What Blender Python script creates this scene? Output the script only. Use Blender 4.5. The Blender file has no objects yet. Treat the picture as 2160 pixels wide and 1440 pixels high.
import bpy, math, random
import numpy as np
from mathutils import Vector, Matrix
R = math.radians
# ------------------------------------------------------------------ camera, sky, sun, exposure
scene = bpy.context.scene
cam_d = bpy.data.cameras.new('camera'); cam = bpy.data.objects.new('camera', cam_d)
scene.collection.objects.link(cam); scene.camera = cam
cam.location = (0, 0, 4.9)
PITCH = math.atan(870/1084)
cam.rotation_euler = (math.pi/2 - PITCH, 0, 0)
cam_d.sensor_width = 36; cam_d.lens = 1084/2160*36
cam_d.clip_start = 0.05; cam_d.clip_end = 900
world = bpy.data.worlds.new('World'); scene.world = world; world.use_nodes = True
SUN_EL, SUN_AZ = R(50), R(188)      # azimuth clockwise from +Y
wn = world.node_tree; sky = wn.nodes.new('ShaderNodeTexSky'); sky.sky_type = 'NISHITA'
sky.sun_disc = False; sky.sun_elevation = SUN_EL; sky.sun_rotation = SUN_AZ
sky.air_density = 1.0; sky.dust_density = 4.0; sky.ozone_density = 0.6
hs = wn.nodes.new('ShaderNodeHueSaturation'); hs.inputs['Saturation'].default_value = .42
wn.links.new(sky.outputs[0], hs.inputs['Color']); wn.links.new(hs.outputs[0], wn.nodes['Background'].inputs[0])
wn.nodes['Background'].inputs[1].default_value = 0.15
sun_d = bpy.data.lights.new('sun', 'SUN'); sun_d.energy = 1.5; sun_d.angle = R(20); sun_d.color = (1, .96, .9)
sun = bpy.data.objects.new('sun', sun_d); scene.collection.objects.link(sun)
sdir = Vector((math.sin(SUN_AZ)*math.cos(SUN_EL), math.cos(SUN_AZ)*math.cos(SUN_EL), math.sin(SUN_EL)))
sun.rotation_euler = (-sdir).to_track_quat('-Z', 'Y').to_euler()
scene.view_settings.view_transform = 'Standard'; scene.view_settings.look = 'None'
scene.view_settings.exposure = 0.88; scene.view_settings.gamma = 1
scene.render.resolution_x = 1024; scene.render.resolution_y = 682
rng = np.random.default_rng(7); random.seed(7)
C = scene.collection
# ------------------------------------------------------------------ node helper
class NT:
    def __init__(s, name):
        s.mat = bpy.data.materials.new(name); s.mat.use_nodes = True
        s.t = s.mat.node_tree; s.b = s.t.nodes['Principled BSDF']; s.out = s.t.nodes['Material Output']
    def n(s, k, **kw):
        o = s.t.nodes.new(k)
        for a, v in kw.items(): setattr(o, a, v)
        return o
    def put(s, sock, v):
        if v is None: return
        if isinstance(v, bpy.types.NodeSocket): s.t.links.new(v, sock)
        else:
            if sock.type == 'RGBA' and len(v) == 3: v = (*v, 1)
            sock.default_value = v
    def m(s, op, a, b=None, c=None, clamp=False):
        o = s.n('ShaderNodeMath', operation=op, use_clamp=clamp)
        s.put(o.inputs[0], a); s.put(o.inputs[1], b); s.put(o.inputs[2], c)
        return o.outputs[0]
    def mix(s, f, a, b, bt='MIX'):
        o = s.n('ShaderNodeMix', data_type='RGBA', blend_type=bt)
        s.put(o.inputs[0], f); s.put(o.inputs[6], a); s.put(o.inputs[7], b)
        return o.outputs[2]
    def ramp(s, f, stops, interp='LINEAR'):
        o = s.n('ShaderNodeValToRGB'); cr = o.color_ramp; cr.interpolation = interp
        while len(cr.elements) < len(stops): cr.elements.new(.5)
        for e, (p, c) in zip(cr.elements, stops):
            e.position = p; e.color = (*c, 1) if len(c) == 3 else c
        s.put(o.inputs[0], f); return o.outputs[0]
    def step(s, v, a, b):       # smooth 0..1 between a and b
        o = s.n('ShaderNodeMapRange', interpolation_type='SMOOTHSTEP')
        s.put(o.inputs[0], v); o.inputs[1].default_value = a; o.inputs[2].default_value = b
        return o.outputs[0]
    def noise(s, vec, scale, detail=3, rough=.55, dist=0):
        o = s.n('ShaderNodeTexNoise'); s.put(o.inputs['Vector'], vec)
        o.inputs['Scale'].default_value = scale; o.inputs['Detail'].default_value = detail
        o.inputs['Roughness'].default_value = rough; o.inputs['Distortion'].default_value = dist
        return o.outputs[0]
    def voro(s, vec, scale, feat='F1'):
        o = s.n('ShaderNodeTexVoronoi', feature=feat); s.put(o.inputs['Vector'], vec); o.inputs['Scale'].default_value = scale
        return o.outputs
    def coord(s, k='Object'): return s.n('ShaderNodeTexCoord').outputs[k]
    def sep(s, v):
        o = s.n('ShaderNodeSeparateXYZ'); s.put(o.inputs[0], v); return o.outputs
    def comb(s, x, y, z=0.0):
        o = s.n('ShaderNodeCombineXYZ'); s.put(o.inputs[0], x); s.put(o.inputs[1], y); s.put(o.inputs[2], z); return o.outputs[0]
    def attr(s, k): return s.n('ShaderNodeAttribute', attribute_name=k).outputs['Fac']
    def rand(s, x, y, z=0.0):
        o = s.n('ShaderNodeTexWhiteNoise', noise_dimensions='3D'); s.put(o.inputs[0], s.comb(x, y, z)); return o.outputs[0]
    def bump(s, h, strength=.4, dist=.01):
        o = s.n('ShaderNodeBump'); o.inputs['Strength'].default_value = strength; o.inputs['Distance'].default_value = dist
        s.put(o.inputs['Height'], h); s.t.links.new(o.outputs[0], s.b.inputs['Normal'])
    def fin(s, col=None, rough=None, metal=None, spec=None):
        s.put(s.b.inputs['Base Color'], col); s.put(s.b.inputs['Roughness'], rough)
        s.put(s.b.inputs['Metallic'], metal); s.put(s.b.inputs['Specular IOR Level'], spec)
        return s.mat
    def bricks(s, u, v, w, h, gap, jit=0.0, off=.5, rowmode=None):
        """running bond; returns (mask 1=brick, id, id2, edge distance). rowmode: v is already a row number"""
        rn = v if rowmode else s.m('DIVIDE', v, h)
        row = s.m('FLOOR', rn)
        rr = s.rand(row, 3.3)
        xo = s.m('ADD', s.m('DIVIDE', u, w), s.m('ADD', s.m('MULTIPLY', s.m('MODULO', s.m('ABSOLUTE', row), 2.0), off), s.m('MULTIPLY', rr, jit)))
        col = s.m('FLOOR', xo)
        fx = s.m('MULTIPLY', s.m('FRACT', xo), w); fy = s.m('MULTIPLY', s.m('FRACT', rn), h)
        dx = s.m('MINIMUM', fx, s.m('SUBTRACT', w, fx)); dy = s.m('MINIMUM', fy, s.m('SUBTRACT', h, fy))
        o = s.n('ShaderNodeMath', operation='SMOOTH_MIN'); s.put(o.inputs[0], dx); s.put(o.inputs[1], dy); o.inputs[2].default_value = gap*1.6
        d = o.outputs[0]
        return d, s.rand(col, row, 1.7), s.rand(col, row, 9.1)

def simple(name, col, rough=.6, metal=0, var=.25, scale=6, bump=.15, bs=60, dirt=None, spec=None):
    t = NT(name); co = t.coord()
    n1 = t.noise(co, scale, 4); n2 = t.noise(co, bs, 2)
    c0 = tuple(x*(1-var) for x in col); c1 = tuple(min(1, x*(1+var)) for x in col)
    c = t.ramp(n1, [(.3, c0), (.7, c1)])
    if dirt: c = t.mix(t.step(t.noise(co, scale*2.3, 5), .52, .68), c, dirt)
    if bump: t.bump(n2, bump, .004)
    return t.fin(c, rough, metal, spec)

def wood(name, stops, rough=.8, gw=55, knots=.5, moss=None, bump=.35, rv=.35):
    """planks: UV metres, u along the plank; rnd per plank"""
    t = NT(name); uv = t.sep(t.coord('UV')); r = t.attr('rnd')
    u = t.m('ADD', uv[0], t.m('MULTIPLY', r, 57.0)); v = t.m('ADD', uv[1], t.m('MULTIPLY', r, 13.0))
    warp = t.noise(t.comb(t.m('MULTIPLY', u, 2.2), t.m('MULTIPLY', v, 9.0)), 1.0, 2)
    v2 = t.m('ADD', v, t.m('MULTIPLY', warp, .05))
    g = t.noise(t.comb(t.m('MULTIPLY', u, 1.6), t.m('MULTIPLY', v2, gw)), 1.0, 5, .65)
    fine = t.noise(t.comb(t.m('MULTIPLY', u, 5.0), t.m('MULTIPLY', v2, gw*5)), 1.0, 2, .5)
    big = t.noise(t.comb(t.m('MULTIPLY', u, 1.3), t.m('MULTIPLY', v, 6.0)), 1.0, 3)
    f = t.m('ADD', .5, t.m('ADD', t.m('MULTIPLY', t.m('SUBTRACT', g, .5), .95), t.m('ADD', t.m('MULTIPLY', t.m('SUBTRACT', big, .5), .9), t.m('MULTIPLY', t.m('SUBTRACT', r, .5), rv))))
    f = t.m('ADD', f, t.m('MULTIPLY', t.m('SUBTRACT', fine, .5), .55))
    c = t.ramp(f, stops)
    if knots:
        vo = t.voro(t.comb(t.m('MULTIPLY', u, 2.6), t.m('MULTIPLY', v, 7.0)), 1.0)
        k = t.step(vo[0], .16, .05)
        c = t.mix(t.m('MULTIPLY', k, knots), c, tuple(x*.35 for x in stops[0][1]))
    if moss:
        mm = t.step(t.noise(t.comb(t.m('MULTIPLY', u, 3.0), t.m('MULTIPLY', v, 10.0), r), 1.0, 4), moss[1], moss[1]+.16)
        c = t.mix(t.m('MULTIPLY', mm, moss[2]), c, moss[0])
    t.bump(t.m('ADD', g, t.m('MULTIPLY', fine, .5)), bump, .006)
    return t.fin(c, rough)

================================

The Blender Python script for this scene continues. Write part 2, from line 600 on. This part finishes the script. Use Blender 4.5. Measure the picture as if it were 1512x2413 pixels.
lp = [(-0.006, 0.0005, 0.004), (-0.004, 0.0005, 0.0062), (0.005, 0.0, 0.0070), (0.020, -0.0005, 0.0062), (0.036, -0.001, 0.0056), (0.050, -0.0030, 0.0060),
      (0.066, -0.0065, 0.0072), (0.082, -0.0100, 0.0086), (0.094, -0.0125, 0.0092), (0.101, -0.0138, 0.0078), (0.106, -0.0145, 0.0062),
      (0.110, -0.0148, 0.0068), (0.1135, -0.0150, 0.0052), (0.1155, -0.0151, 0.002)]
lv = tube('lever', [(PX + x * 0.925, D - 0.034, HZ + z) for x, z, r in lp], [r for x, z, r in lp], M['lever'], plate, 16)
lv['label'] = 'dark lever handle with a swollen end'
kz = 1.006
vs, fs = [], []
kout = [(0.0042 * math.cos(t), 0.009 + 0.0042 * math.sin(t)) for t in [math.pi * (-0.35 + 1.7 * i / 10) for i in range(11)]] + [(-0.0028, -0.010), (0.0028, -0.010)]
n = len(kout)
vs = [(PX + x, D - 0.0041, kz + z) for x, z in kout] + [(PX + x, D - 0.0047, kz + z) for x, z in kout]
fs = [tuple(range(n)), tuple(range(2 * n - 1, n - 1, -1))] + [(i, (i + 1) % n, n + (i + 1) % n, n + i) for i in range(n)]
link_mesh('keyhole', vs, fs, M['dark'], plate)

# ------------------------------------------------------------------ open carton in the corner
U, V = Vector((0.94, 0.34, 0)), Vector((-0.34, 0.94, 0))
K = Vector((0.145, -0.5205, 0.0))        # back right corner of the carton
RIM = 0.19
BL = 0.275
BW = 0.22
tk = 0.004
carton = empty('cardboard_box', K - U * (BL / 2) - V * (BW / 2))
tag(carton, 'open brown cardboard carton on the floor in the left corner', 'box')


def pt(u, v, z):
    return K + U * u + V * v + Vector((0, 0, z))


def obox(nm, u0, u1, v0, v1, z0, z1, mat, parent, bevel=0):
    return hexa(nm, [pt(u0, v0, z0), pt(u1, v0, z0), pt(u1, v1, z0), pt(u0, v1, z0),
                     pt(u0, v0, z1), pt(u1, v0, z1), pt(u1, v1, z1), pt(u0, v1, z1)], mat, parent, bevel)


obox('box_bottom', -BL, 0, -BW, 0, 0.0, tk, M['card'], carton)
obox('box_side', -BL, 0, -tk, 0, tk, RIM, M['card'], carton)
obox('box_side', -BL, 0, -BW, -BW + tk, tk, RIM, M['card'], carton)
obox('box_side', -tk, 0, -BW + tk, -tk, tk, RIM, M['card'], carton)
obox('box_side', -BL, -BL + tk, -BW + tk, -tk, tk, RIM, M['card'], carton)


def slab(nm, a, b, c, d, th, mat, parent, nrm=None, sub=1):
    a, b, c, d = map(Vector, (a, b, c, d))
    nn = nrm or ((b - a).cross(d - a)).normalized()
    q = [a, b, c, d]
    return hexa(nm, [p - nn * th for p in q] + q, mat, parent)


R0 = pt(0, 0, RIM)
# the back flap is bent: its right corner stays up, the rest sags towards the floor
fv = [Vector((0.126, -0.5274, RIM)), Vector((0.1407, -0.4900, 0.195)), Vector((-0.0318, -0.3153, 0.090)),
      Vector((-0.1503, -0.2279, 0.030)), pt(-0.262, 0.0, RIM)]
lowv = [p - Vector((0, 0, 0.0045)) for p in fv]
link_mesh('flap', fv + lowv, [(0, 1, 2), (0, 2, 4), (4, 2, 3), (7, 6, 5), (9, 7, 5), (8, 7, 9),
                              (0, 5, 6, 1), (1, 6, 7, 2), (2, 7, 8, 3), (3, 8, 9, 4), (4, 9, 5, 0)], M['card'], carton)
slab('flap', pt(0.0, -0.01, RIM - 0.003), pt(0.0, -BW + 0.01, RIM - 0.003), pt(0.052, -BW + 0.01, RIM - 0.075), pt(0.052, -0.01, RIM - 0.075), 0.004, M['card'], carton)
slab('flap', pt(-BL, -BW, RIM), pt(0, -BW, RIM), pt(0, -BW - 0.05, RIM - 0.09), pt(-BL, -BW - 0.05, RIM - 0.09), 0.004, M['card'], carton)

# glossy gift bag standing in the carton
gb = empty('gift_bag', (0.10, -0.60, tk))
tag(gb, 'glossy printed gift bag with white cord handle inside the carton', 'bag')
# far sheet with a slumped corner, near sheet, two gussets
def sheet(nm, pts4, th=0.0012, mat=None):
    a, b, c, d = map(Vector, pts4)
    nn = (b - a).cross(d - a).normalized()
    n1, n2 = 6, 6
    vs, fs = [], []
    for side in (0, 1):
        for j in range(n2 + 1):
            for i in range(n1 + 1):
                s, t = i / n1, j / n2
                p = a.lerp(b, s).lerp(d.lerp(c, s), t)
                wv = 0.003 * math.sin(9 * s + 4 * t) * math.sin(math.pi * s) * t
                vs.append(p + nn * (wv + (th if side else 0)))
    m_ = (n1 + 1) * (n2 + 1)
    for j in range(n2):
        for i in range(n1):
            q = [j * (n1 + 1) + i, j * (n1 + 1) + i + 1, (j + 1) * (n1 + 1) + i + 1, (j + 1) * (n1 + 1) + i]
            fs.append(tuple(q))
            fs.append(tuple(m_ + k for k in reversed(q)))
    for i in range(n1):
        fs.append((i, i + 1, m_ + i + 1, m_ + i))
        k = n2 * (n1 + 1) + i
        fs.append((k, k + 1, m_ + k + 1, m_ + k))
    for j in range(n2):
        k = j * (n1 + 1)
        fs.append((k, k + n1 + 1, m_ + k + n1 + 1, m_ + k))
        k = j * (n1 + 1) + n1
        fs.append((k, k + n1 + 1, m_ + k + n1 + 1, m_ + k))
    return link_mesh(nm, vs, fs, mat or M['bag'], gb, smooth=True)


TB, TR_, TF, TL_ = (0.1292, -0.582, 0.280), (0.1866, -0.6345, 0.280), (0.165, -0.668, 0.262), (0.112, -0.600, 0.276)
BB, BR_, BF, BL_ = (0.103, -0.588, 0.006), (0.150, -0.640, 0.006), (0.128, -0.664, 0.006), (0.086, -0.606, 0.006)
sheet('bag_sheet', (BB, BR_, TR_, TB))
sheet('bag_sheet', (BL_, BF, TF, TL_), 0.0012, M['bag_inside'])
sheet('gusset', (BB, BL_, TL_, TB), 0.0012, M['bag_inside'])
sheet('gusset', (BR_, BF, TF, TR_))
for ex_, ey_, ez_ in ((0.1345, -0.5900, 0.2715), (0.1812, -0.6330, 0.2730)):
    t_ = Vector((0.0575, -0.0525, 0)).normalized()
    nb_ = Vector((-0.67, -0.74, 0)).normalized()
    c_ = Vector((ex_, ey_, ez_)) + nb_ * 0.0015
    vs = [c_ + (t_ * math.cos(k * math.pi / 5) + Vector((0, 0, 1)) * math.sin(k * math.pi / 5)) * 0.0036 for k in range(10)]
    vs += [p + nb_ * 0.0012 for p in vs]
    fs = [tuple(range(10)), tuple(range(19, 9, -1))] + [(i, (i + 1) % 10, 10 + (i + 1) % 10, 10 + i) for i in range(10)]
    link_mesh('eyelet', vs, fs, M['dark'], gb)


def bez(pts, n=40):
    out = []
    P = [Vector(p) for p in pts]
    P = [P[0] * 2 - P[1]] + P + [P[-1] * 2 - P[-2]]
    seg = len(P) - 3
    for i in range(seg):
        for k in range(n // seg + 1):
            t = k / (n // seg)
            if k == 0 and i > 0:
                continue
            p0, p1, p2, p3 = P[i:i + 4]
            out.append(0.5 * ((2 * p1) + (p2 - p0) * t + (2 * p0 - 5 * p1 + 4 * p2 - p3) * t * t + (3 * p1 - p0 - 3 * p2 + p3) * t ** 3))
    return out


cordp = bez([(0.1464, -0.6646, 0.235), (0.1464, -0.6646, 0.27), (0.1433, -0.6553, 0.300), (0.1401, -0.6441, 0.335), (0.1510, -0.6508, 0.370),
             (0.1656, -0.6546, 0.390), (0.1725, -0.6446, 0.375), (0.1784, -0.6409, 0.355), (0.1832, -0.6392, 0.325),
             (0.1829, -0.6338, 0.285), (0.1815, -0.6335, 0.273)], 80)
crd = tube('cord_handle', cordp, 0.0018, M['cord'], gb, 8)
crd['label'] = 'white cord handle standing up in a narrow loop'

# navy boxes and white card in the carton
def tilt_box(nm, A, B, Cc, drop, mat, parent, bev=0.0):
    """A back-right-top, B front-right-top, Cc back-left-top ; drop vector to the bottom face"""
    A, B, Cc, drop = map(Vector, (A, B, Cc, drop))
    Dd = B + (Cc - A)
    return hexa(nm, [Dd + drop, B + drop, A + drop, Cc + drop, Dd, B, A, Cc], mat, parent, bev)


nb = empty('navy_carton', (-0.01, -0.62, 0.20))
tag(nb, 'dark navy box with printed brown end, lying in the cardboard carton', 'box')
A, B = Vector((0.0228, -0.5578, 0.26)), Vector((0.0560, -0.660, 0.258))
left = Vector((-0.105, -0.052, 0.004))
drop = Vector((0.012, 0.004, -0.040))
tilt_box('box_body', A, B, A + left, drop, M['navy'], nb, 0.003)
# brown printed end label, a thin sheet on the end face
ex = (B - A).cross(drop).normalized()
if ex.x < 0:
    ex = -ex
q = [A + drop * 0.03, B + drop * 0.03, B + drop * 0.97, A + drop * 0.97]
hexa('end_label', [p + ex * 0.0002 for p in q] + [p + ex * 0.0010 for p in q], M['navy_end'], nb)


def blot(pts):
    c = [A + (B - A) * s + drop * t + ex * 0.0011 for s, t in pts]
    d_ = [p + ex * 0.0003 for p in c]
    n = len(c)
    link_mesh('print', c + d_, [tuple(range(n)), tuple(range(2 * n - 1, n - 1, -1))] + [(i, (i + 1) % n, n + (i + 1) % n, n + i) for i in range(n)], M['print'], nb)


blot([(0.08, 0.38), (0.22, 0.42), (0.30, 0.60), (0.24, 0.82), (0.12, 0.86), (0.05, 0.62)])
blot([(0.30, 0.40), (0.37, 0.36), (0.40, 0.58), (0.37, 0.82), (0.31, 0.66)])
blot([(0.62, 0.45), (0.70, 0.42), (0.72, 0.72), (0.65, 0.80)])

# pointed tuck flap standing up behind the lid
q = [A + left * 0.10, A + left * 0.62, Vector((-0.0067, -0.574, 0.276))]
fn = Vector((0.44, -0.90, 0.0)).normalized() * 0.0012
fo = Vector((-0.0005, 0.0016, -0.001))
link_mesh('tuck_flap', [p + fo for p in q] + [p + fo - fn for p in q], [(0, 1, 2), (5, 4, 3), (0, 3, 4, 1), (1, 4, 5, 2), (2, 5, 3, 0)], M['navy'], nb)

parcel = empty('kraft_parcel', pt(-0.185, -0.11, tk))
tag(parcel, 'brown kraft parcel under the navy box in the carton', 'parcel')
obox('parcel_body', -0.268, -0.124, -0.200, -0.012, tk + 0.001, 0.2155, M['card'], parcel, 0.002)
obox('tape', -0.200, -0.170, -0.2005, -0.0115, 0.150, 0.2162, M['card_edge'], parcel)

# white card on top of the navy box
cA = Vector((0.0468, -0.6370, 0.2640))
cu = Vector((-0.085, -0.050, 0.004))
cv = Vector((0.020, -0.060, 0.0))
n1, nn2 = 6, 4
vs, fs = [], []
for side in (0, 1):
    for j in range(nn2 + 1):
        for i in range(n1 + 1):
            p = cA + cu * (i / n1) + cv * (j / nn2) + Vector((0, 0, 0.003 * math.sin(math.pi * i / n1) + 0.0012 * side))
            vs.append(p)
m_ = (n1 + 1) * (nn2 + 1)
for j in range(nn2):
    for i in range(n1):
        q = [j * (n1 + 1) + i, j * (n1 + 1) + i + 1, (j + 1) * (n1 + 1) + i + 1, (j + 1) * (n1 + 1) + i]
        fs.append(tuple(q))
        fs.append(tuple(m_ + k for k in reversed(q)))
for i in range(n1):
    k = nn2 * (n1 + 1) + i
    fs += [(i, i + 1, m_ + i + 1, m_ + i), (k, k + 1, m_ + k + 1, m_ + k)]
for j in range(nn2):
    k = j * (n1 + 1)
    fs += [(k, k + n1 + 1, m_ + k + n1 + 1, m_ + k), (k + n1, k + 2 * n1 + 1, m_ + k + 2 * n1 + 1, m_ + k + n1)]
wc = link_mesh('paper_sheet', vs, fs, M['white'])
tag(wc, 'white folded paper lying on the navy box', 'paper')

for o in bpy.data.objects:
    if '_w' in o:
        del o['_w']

================================

#### Task:
Identify the lines in the entries that hold "scene" and return each one.

#### Solution to the exercise:
What Blender Python script creates this scene? Output the script only. Use Blender 4.5. The Blender file has no objects yet. Treat the picture as 2160 pixels wide and 1440 pixels high.
scene = bpy.context.scene
scene.collection.objects.link(cam); scene.camera = cam
world = bpy.data.worlds.new('World'); scene.world = world; world.use_nodes = True
sun = bpy.data.objects.new('sun', sun_d); scene.collection.objects.link(sun)
scene.view_settings.view_transform = 'Standard'; scene.view_settings.look = 'None'
scene.view_settings.exposure = 0.88; scene.view_settings.gamma = 1
scene.render.resolution_x = 1024; scene.render.resolution_y = 682
C = scene.collection
The Blender Python script for this scene continues. Write part 2, from line 600 on. This part finishes the script. Use Blender 4.5. Measure the picture as if it were 1512x2413 pixels.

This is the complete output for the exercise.